Work to do: Which lines include the word "scene"? Copy each of them.

------ Data segment

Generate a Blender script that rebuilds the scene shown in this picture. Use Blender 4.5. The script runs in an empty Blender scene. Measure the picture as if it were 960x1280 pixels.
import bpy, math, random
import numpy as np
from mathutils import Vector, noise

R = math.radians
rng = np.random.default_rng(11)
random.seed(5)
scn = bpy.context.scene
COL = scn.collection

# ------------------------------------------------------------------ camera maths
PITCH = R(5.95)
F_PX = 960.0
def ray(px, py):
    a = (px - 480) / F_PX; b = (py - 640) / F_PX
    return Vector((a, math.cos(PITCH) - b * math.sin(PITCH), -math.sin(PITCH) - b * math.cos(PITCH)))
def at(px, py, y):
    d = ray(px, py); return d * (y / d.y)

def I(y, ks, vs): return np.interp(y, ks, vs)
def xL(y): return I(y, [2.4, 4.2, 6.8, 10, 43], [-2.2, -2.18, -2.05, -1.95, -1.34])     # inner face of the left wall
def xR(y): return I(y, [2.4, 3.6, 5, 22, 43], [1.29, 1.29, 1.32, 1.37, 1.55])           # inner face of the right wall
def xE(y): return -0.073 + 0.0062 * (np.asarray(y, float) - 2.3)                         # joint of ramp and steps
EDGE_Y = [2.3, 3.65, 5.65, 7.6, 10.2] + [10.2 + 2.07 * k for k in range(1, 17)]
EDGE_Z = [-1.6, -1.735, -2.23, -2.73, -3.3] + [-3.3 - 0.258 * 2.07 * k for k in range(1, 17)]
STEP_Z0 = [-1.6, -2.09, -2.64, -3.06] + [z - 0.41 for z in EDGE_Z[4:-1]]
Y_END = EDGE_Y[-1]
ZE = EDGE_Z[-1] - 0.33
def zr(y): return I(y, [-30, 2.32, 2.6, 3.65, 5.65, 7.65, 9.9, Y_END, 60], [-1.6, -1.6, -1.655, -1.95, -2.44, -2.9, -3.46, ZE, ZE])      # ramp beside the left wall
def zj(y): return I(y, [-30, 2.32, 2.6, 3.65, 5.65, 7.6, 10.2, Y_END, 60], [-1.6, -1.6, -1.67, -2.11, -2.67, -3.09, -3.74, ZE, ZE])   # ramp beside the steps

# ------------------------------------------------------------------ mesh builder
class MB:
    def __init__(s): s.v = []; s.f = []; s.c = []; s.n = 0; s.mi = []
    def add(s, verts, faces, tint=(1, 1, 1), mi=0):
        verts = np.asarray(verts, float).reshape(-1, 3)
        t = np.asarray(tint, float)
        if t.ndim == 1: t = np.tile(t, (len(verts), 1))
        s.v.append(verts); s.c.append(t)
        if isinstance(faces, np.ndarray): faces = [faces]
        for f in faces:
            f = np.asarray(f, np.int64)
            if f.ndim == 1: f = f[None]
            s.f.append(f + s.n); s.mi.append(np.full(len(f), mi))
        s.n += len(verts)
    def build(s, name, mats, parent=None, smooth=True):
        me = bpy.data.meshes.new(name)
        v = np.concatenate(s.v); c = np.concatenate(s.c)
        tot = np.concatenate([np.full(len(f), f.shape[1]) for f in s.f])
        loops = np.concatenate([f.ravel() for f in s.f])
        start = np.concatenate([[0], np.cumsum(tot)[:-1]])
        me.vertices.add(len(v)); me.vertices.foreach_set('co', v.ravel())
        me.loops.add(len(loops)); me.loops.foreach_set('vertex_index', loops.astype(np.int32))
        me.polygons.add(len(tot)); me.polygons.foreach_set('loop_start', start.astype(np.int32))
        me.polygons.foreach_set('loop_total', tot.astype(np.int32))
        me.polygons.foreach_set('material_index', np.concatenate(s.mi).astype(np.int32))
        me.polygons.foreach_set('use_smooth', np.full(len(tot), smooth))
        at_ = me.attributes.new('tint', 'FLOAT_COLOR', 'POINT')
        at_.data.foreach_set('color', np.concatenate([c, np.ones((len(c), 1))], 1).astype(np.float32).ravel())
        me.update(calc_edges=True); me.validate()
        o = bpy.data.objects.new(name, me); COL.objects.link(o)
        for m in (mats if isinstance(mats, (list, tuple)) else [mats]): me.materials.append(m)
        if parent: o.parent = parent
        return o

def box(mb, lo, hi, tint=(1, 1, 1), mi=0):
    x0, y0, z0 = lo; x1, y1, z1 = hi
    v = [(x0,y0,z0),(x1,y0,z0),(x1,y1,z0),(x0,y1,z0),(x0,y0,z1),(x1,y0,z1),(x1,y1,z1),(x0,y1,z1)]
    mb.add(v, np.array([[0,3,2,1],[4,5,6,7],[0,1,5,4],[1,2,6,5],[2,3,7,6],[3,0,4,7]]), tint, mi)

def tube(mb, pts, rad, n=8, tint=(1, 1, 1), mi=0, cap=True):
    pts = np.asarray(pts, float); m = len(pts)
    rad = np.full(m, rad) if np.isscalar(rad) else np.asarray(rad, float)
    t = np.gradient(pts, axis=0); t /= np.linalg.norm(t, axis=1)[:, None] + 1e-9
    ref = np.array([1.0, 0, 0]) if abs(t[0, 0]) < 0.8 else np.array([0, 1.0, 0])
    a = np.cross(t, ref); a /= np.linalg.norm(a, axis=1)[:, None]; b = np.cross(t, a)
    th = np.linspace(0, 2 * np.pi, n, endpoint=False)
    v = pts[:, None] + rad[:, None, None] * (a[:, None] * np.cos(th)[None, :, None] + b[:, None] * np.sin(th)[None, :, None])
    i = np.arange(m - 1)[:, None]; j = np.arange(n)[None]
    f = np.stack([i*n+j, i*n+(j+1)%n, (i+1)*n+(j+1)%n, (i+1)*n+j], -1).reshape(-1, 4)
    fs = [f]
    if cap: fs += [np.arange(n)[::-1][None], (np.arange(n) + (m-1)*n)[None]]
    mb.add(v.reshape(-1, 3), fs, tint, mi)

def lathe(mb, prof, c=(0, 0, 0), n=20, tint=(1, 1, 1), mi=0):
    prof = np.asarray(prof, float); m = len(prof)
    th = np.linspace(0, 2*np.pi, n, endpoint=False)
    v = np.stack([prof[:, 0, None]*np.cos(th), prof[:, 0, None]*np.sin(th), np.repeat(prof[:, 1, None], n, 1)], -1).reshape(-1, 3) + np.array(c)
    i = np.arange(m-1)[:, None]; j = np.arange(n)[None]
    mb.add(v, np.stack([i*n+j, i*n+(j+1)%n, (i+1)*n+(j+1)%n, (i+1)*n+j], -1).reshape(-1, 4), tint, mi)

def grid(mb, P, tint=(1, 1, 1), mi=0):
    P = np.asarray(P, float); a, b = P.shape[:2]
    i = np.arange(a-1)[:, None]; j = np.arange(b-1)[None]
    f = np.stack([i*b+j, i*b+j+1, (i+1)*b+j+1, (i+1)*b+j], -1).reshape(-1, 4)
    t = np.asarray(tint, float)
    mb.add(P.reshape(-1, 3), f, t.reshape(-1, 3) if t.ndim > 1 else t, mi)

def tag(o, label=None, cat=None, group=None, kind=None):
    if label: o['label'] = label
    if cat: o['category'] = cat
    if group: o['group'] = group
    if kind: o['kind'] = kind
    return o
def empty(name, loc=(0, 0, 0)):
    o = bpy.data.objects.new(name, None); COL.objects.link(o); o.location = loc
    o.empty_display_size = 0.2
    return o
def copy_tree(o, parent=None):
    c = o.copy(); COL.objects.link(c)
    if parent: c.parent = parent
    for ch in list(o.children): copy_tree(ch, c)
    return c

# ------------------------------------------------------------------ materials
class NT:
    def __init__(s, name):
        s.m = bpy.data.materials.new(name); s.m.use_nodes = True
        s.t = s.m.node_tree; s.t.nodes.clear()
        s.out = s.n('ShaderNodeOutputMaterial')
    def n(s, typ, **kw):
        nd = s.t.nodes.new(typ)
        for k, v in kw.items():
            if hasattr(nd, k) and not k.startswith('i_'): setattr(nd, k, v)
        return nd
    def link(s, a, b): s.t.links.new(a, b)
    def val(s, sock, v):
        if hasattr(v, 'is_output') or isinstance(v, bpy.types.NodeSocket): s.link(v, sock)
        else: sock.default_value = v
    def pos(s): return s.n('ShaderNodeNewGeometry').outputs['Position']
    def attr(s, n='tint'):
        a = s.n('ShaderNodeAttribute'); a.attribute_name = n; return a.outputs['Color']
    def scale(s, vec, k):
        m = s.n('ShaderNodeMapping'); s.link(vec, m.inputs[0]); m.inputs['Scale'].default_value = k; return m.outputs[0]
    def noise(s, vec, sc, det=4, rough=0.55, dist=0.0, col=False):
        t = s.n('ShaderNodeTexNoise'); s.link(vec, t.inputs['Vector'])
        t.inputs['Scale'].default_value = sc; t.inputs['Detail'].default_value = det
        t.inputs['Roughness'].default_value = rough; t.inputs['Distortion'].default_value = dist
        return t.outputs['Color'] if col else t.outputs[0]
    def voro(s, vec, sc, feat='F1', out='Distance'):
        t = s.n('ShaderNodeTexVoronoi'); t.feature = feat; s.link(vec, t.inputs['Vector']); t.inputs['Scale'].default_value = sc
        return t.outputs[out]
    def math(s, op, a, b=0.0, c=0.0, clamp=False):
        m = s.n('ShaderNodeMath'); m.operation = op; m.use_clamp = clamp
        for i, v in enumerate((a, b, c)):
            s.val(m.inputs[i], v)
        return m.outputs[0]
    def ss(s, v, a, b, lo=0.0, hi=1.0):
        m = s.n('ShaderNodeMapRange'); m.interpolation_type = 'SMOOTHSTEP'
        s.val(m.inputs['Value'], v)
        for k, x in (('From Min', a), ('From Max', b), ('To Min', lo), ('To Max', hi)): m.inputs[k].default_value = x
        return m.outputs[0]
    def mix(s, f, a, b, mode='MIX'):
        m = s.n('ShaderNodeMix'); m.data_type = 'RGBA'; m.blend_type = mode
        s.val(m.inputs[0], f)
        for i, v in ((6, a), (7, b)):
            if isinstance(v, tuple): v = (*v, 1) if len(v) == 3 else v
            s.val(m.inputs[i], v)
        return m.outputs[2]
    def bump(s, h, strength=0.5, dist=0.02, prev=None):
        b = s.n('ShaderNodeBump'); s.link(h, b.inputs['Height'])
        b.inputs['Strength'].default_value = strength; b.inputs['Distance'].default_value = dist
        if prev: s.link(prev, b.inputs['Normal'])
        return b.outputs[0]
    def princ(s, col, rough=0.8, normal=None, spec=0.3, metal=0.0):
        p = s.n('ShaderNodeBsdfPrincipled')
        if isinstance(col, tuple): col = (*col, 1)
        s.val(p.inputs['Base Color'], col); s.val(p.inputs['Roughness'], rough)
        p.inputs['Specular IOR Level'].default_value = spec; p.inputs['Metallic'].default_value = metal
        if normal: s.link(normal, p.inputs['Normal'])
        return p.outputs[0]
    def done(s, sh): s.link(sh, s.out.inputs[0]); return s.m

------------

Exercise output:
Generate a Blender script that rebuilds the scene shown in this picture. Use Blender 4.5. The script runs in an empty Blender scene. Measure the picture as if it were 960x1280 pixels.
scn = bpy.context.scene